From the entries below, gather every line containing the string "script".

[Records provided start]

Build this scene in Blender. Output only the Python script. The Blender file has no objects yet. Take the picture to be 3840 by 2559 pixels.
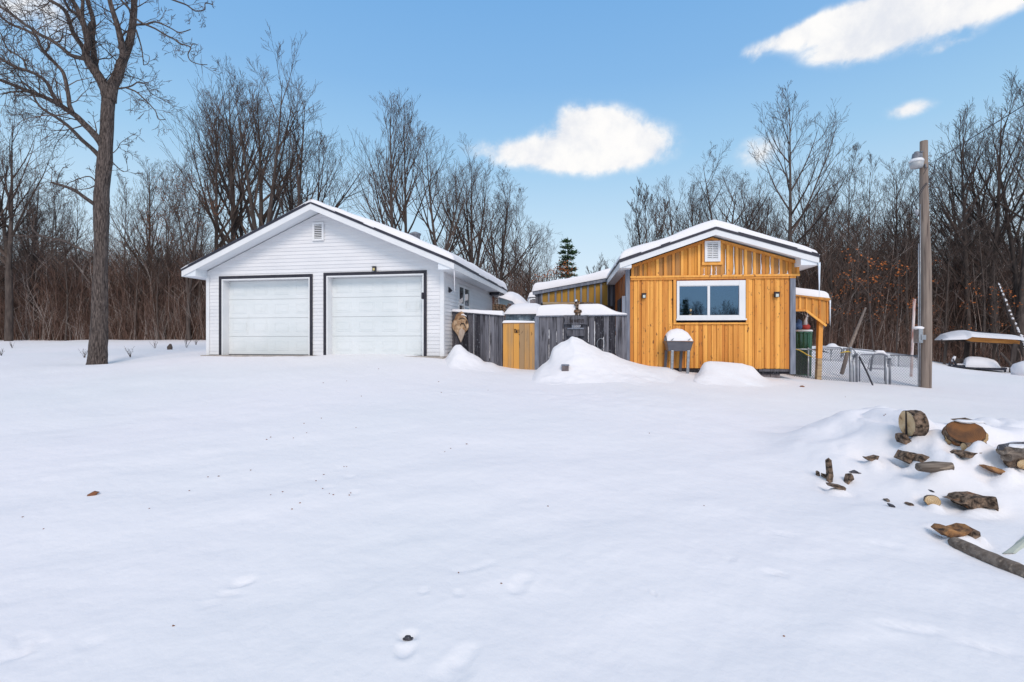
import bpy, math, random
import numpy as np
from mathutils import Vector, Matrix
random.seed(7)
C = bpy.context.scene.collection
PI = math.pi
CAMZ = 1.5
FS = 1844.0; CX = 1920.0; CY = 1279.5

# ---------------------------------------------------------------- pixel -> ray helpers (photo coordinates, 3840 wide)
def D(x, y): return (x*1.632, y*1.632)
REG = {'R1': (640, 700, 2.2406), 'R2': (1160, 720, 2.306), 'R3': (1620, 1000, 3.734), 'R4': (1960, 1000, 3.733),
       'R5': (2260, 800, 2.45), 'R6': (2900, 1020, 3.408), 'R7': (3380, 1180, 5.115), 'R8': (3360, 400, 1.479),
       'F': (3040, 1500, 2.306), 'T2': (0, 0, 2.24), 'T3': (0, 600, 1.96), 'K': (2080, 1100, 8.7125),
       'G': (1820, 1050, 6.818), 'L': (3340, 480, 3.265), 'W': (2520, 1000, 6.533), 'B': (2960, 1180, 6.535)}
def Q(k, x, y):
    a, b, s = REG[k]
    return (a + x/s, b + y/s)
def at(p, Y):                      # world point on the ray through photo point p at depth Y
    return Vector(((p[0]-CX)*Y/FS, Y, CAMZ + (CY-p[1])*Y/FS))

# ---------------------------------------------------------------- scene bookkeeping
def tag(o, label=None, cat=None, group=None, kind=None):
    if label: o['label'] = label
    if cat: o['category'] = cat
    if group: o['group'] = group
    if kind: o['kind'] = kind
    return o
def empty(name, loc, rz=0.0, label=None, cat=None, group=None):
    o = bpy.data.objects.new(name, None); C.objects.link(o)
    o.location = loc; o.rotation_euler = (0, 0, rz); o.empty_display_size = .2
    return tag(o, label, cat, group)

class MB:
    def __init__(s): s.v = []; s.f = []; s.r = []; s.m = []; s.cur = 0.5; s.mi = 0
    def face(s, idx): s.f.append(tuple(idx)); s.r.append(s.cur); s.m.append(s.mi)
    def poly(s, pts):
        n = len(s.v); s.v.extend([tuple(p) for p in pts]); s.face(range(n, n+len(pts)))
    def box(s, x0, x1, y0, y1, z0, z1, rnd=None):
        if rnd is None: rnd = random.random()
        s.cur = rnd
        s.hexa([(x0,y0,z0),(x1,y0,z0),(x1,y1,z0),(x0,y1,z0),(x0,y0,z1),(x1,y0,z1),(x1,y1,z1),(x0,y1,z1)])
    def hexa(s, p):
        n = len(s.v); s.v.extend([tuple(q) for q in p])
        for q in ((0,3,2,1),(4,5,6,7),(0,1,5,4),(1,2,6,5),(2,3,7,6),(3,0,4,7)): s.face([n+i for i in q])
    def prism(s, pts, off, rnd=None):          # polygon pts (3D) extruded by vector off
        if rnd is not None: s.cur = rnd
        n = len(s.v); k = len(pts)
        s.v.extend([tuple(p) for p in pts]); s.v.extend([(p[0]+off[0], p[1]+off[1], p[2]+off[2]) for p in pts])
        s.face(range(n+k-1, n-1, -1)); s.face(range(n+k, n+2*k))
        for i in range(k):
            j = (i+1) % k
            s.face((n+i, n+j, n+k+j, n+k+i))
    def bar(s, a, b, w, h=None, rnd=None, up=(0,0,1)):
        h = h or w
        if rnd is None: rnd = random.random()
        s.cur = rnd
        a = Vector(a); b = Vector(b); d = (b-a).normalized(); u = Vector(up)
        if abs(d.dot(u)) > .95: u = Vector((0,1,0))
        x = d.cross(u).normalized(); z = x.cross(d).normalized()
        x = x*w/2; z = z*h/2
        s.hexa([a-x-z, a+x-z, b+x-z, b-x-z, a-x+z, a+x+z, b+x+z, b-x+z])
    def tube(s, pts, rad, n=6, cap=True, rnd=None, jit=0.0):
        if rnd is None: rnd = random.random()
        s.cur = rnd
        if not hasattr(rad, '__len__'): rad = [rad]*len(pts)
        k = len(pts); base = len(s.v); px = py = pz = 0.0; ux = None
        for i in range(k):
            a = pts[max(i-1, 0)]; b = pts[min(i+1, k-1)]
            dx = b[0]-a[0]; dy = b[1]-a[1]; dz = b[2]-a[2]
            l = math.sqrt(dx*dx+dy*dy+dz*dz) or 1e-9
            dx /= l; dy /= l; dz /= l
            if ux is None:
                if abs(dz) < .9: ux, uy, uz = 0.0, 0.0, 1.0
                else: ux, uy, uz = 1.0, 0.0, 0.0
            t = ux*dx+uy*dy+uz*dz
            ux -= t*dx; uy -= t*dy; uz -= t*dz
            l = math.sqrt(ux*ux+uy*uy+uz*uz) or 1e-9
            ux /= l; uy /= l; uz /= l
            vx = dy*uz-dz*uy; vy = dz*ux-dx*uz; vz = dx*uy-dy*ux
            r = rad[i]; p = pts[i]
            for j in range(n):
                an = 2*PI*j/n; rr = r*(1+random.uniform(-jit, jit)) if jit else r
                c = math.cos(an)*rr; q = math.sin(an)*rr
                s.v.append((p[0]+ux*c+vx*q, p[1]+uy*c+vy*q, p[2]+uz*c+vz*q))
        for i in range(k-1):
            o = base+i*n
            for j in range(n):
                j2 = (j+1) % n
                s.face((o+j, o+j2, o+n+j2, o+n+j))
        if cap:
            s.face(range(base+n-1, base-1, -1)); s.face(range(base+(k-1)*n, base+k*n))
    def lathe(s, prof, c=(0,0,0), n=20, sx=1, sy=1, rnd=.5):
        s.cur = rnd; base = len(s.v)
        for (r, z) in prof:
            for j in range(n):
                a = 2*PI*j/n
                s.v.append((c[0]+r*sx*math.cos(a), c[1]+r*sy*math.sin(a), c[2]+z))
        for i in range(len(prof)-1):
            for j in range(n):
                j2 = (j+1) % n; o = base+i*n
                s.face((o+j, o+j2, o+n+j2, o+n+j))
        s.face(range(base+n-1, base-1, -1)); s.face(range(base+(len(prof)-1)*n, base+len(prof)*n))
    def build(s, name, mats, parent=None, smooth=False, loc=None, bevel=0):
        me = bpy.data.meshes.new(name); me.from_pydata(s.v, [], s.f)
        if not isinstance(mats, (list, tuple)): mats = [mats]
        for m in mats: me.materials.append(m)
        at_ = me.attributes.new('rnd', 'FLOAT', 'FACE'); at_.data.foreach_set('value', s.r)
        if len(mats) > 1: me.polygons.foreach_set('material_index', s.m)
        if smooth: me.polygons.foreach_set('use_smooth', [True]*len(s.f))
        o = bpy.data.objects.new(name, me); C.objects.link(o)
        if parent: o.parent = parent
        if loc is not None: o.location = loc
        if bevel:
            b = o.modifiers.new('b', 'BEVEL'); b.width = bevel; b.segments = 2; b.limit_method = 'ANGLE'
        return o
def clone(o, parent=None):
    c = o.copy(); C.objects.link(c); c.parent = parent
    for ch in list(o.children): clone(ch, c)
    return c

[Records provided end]
[Records provided start]

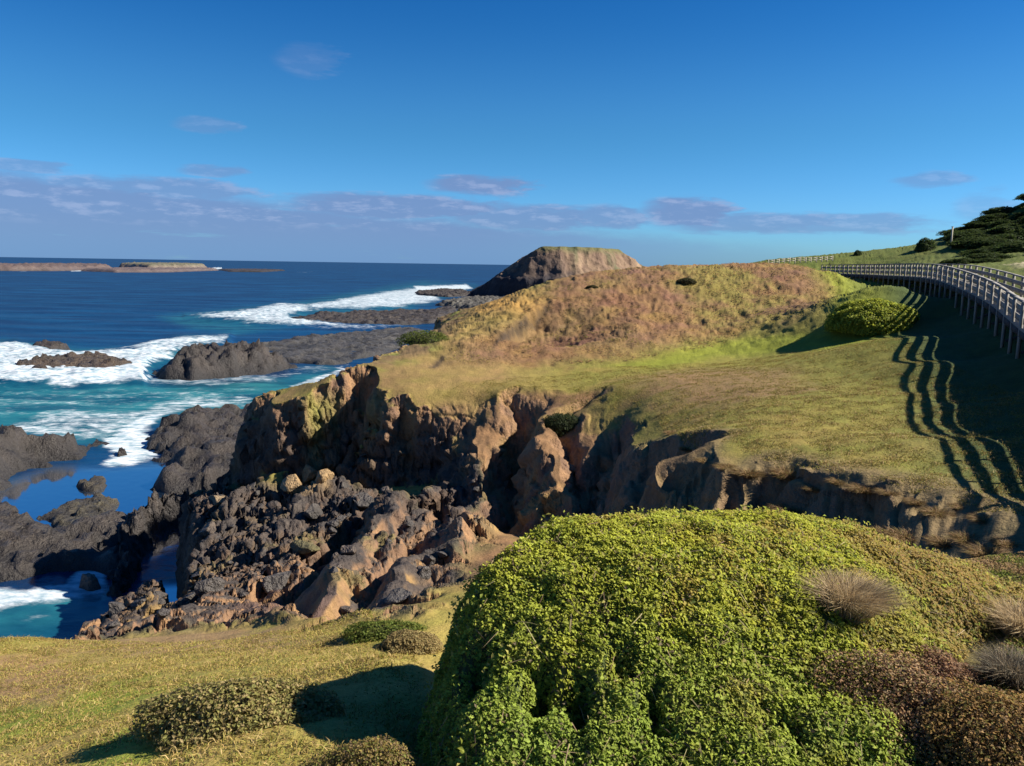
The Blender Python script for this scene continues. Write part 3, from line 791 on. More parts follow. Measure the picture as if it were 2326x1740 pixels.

[Records provided end]

Task response:
Build this scene in Blender. Output only the Python script. The Blender file has no objects yet. Take the picture to be 3840 by 2559 pixels.
The Blender Python script for this scene continues. Write part 3, from line 791 on. More parts follow. Measure the picture as if it were 2326x1740 pixels.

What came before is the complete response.